Dies „Für mich!" steht groß über dem Sterben des
„Lammes Gottes". „Es quillt für mich dies teure Blut, / das glaub und
fasse ich..."
Ich kam vor kurzem in ein Heim für Jungbergleute. Kaum hatte
ich gesagt, wer ich bin, da wandte sich einer ab mit der Bemerkung: „Ich bin
aus der Kirche ausgetreten." Ich erwiderte: „Das ist mir ganz
gleichgültig. Aber das weiß ich, dass Jesus für dich gestorben ist." Da
drehte er sich um und fing an, mir zuzuhören. Ich kannte eine Frau, die ein schlechtes
Verhältnis zu ihrem heranwachsenden Sohn hatte. Und dann fiel dieser Junge im
Krieg. Nun geriet die Mutter in eine abgrundtiefe Verzweiflung. Es ging ihr
auf, was für eine schlechte Mutter sie gewesen war. „Und ich kann es nie, nie
mehr gutmachen", rief sie immer wieder. Was für ein Augenblick war das,
als ich ihr sagen konnte: „Für Sie starb Jesus." Ich kenne junge Männer,
die sich schrecklich quälen mit dunklen Gebundenheiten. Wie kann ich ihnen
helfen? Soll ich sagen: „Sündige ruhig weiter!"? Da sei Gott vor! Soll ich
raten: „Ändere dich!"? Nun, das kann keiner.
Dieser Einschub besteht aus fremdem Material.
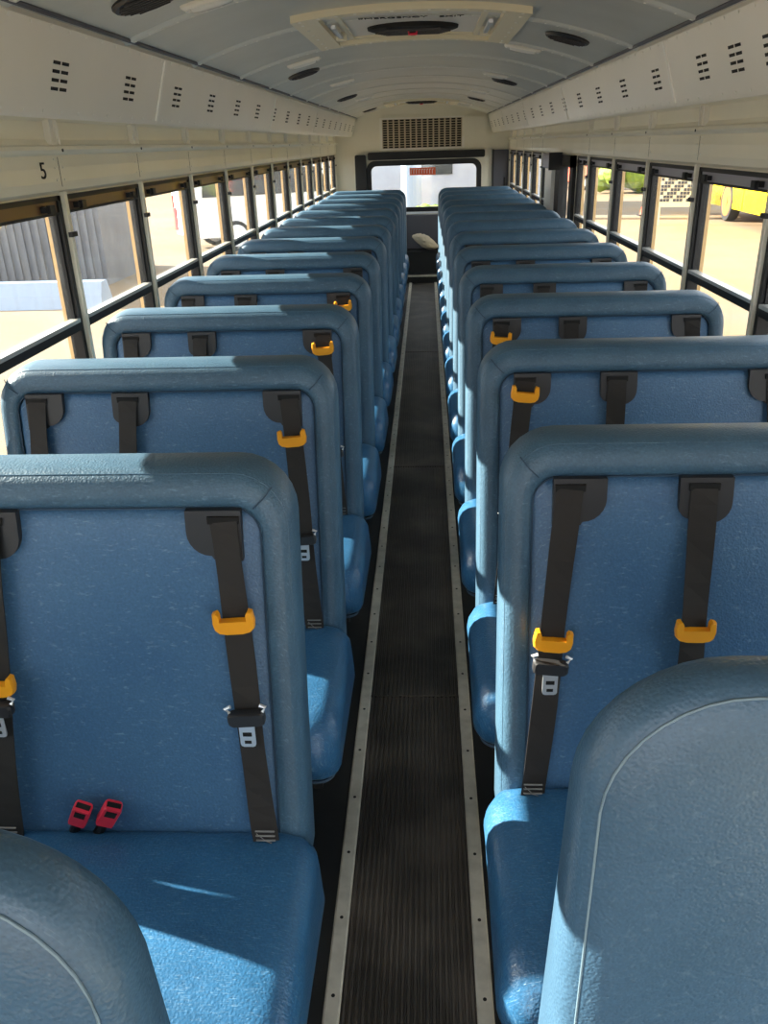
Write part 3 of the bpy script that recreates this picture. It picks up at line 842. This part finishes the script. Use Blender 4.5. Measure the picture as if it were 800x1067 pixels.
def wheel(e, x, y, rad, wdt, rimkey='chrome'):
    b = MB().use('tyre'); n = 28
    R = lambda rd, xx: [(xx, y+rd*cos(2*pi*k/n), rad+rd*sin(2*pi*k/n)) for k in range(n)]
    b.ring_loft([R(rad*.6, x-wdt/2), R(rad*.95, x-wdt/2), R(rad, x-wdt*.35), R(rad, x+wdt*.35), R(rad*.95, x+wdt/2), R(rad*.6, x+wdt/2)])
    o = put('wheel', b.mesh('wheel', True), e)
    b = MB().use(rimkey)
    for sx in (-1, 1):
        b.ring_loft([R(rad*.74, x+sx*wdt*.51), R(rad*.66, x+sx*wdt*.52), R(rad*.5, x+sx*wdt*.35), R(rad*.22, x+sx*wdt*.38), R(rad*.2, x+sx*wdt*.55)])
    put('rim', b, o)
def car(name, x, y, rz, prof, cab, wdt, wheels, body, label, cat, tail=True):
    """prof: side outline (y,z) ; cab: list of window quads (y,z)"""
    e = empty(name, (x, y, ZG), rz)
    b = MB().use(body); hw_ = wdt/2
    R = []
    for sx, k in ((-1, .93), (-.97, 1), (-.5, 1.0), (.5, 1.0), (.97, 1), (1, .93)):
        R.append([(sx*hw_, p[0]*(1 if k == 1 else .985), p[1] if k == 1 else .35+(p[1]-.35)*.96) for p in prof])
    b.ring_loft(R); put('body', b.mesh('body', False), e)
    b = MB().use('tint')
    for q in cab:
        for sx in (-1, 1): b.ring_loft([[(sx*hw_*1.0, p[0], p[1]) for p in q], [(sx*(hw_+.012), p[0], p[1]) for p in q]])
    put('side_windows', b, e)
    for (wy, wr_) in wheels:
        for sx in (-1, 1): wheel(e, sx*(hw_-.08), wy, wr_, .24)
    if tail:
        y0 = min(p[0] for p in prof)
        b = MB().use('redlens')
        for sx in (-1, 1): b.box(sx*hw_*.80, sx*hw_*.99, y0-.02, y0+.12, .45, 1.0)
        put('tail_lamps', b, e)
        put('rear_window', MB().use('paleblue').box(-hw_*.72, hw_*.72, y0-.012, y0+.03, 1.3, 1.9), e)
    tag(e, label, cat)
    return e
van = [(-2.5,.35),(2.4,.35),(2.5,.7),(2.35,1.05),(1.6,1.25),(.95,2.0),(.6,2.12),(-2.3,2.15),(-2.48,1.9)]
vcab = [[(-2.3,1.3),(-1.2,1.3),(-1.2,1.9),(-2.25,1.9)],[(-1.1,1.3),(-.1,1.3),(-.1,1.9),(-1.1,1.9)],[(0,1.3),(1.3,1.3),(.85,1.9),(0,1.9)]]
car('van', -3.98, 23.1, -1.013, van, vcab, 1.9, [(-1.5,.36),(1.55,.36)], 'white', 'white van with red tail lamps seen through the third left window', 'van')
car('minivan', -7.8, 31.5, .1, van, vcab, 1.9, [(-1.5,.36),(1.55,.36)], 'white', 'white van parked farther off beyond the left windows', 'van')
car('minivan', -7.4, 42, .0, van, vcab, 1.9, [(-1.5,.36),(1.55,.36)], 'pale', 'pale grey van farthest along the left side lot', 'van')
sedan = [(-2.2,.35),(2.2,.35),(2.25,.7),(2.0,.92),(1.1,1.0),(.5,1.42),(-.9,1.45),(-1.5,1.05),(-2.2,.98)]
scab = [[(-1.35,1.02),(-.3,1.0),(-.3,1.38),(-.9,1.38)],[(-.2,1.0),(.95,.98),(.48,1.36),(-.2,1.38)]]
car('red_car', 8.2, 45, .3, sedan, scab, 1.8, [(-1.4,.33),(1.4,.33)], 'cone', 'small red car far off beyond the emergency side door', 'car', False)

def school_bus(x, y, rz, length, label, key='busy'):
    e = empty('school_bus', (x, y, ZG), rz)
    hw_ = 1.2; b = MB().use(key)
    sec = [(-hw_,.38),(-hw_,2.5),(-hw_*.93,2.85),(-hw_*.7,3.02),(0,3.1),(hw_*.7,3.02),(hw_*.93,2.85),(hw_,2.5),(hw_,.38)]
    L2 = length/2
    b.ring_loft([[(p[0]*k, yy, .5+(p[1]-.5)*k2) for p in sec] for yy, k, k2 in ((-L2,.96,.97),(-L2+.12,1,1),(L2-1.6,1,1),(L2-1.55,.96,.98))])
    b.ring_loft([[(p[0]*.95*k, yy, .5+(p[1]-.5)*.42*k) for p in sec] for yy, k in ((L2-1.56,1),(L2-.2,.96),(L2,.85))])
    put('body', b.mesh('body', True), e)
    b = MB().use('tint')
    y_ = -L2+.4
    while y_ < L2-2.2:
        for sx in (-1, 1): b.box(sx*hw_, sx*(hw_+.012), y_, y_+.6, 1.85, 2.45)
        y_ += .72
    b.box(-1.0, 1.0, L2-1.57, L2-1.53, 1.7, 2.6); b.box(-.9, .9, -L2-.01, -L2+.03, 1.7, 2.5)
    put('windows', b, e)
    b = MB().use('blk')
    for z in (.95, 1.3, 1.65):
        for sx in (-1, 1): b.box(sx*hw_, sx*(hw_+.015), -L2+.15, L2-1.7, z, z+.04)
    put('rub_rails', b, e)
    WR = .55
    for wy in (-L2+2.6, L2-1.0):
        for sx in (-1, 1): wheel(e, sx*(hw_-.12), wy, WR, .28, 'orimf')
        arch_ = MB().use('blk')
        for sx in (-1, 1):
            n = 14
            arch_.ring_loft([[(sx*(hw_+.004), wy+rd*cos(pi*k/n), .55+rd*sin(pi*k/n)) for k in range(n+1)] for rd in (.70, .63)], False, False, closed=False)
        put('wheel_arch', arch_, e)
    tag(e, label, 'school bus', 'school buses parked outside')
V['orimf'] = mat('orange_rim', 'A0602C', .5)
school_bus(9.95, 23.2, pi-.03, 10.5, 'bright yellow school bus outside the nearest right window')
school_bus(19, 58, -.9, 10, 'yellow school bus parked far away beyond the rear right windows', 'yellowbody')
school_bus(8.5, 66, .3, 9, 'yellow school bus farthest back on the right, behind the small red car', 'yellowbody')

# cream trailer side with lattice panel
e = empty('lattice_sign', (7.15, 25, ZG), -.27)
b = MB().use('hatch')
b.box(-.58, .58, -.03, .03, .50, 1.62); b.box(-.5, -.44, -.03, .03, 0, .52); b.box(.44, .5, -.03, .03, 0, .52)
put('board', b, e)
b = MB().use('gp')
for i in range(11):
    for j in range(9):
        if (i*7+j*5) % 4 != 1: b.box(-.48+i*.088, -.405+i*.088, -.042, -.03, .64+j*.092, .715+j*.092)
put('lattice_pattern', b, e)
tag(e, 'cream board with a grey lattice pattern standing outside the second right window', 'board')

def bush(name, x, y, sx, sy, h, key, label, seed):
    random.seed(seed); b = MB().use(key)
    for k in range(46):
        a = random.random()*2*pi; rr_ = random.random()**.5; cx, cy = sx*rr_*cos(a), sy*rr_*sin(a)
        cz = h*(.25+.6*random.random()*(1-rr_*.5)); R0 = h*(.16+.14*random.random()); n = 9
        rings = []
        for i in range(7):
            ph = -pi/2+pi*(i+.001)/6.002; rd = R0*cos(ph)
            rings.append([(cx+rd*cos(2*pi*q/n)*(1+.25*random.random()), cy+rd*sin(2*pi*q/n)*(1+.25*random.random()), max(0, cz+R0*sin(ph)*(1+.2*random.random()))) for q in range(n)])
        b.ring_loft(rings)
    o = put(name, b.mesh(name), None, (x, y, ZG)); tag(o, label, 'bush')
bush('hedge', 9.9, 40.5, 2.0, 1.2, 2.2, 'leaf', 'lime green leafy hedge outside the third right window', 3)
bush('bush', 9.4, 50, 1.6, 1.2, 2.0, 'leafd', 'dark green bush outside the fourth right window', 5)
bush('hedge', .08, 26, .35, .3, .75, 'leaf', 'small green bush seen low through the rear window', 8)

e = empty('traffic_cone', (7.1, 28.4, ZG))
put('base', MB().use('tyre').box(-.2, .2, -.2, .2, 0, .04), e)
b = MB().use('cone'); b.cyl((0,0,.04), (0,0,1), .15, .3, 18, .09); b.use('white').cyl((0,0,.34), (0,0,1), .09, .12, 18, .07); b.use('cone').cyl((0,0,.46), (0,0,1), .07, .26, 18, .025)
put('cone_body', b.mesh('cone_body', True), e)
tag(e, 'orange traffic cone standing on the lot to the right', 'traffic cone')

# asphalt lane strips on the right lot
for i, (x0, x1, yy0, yy1, lab) in enumerate(((-60, 60, 55, 70, 'far'),)):
    pass
def building(x, y, w_, d, h, key, label, rz=0):
    e = empty('building', (x, y, ZG), rz)
    put('walls', MB().use(key).box(-w_/2, w_/2, -d/2, d/2, 0, h), e)
    put('roof', MB().use('pale').box(-w_/2-.2, w_/2+.2, -d/2-.2, d/2+.2, h, h+.25), e)
    b = MB().use('tint'); n = max(2, int(w_/3)); 
    for k in range(n): b.box(-w_/2+w_*(k+.3)/n, -w_/2+w_*(k+.7)/n, -d/2-.03, -d/2+.02, 1.3, 2.5)
    put('windows', b, e)
    tag(e, label, 'building')
V['offwhite'] = mat('offwhite_wall', 'B2B6C0', .8, var=(.8, 'A2A8B6', .4, .6))
building(.4, 34, 9, 4, 6, 'offwhite', 'white building behind the bus seen through the rear window')
building(-24, 62, 26, 8, 6, 'tanwall', 'long tan building at the back of the left lot')
building(26, 80, 30, 8, 6, 'tanwall', 'long tan building at the back of the right lot')
b = MB().use('paleblue').cyl((0,0,0), (0,0,1), .35, 5, 20)
o = put('utility_column', b, None, (-.45, 29.5, ZG)); tag(o, 'pale blue column standing outside behind the rear window', 'column')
Ich kann nur bezeugen: „Jesus
starb für dich! Das fasse du zuerst."
An einem nebligen Tag war ich einst am Genfer See. Dann
plötzlich verzogen sich die Nebel. Und eine unbeschreibliche Herrlichkeit enthüllte
sich: der blaue See und dahinter die Montblanc-Kette. So ist es, wenn die
Nebel, die das ungläubige Herz umgeben haben, fallen, und ich das Kreuz so
sehe: „Für mich!" Da strömt Gottes Herrlichkeit in mein Leben.
3. Ohne Kreuz keine Bekleidung vor Gott
In großer Beschämung standen Adam und Eva vor Gott. In
solcher entsetzlichen Nacktheit, wo nichts mehr, kein böser Gedanke, verborgen
werden kann, muss jeder Mensch einmal vor Gott stehen. Wer vor Ihm flieht bis
zum Jüngsten Tag, wird es dann erleben. Wer sich jetzt den Augen Gottes stellt,
macht es jetzt durch. Da versteht man Luthers Vers: „...es war kein Gut's am
Leben mein..."
Nun ist es fast rührend, wie Gott selber dem beschämten Adam
hilft. Wirklich, da ist Er der „liebe Gott". Er sorgt als rechter Vater
für die bedeckende Bekleidung. Und Er nimmt dazu die Felle der unschuldig
getöteten Tiere.
Mit dem Tode des Lammes Gottes hat Gott auch für uns eine
Bekleidung gewirkt, die alle Scham wegnimmt und uns zu freudigen Kindern Gottes
macht. Immer wieder sagt die Bibel, dass Jesu Gerechtigkeit unser Gewand sein
soll. Dass doch viele von uns mit Zinzendorf sprechen könnten: „Christi Blut
und Gerechtigkeit, / das ist mein Schmuck und Ehrenkleid."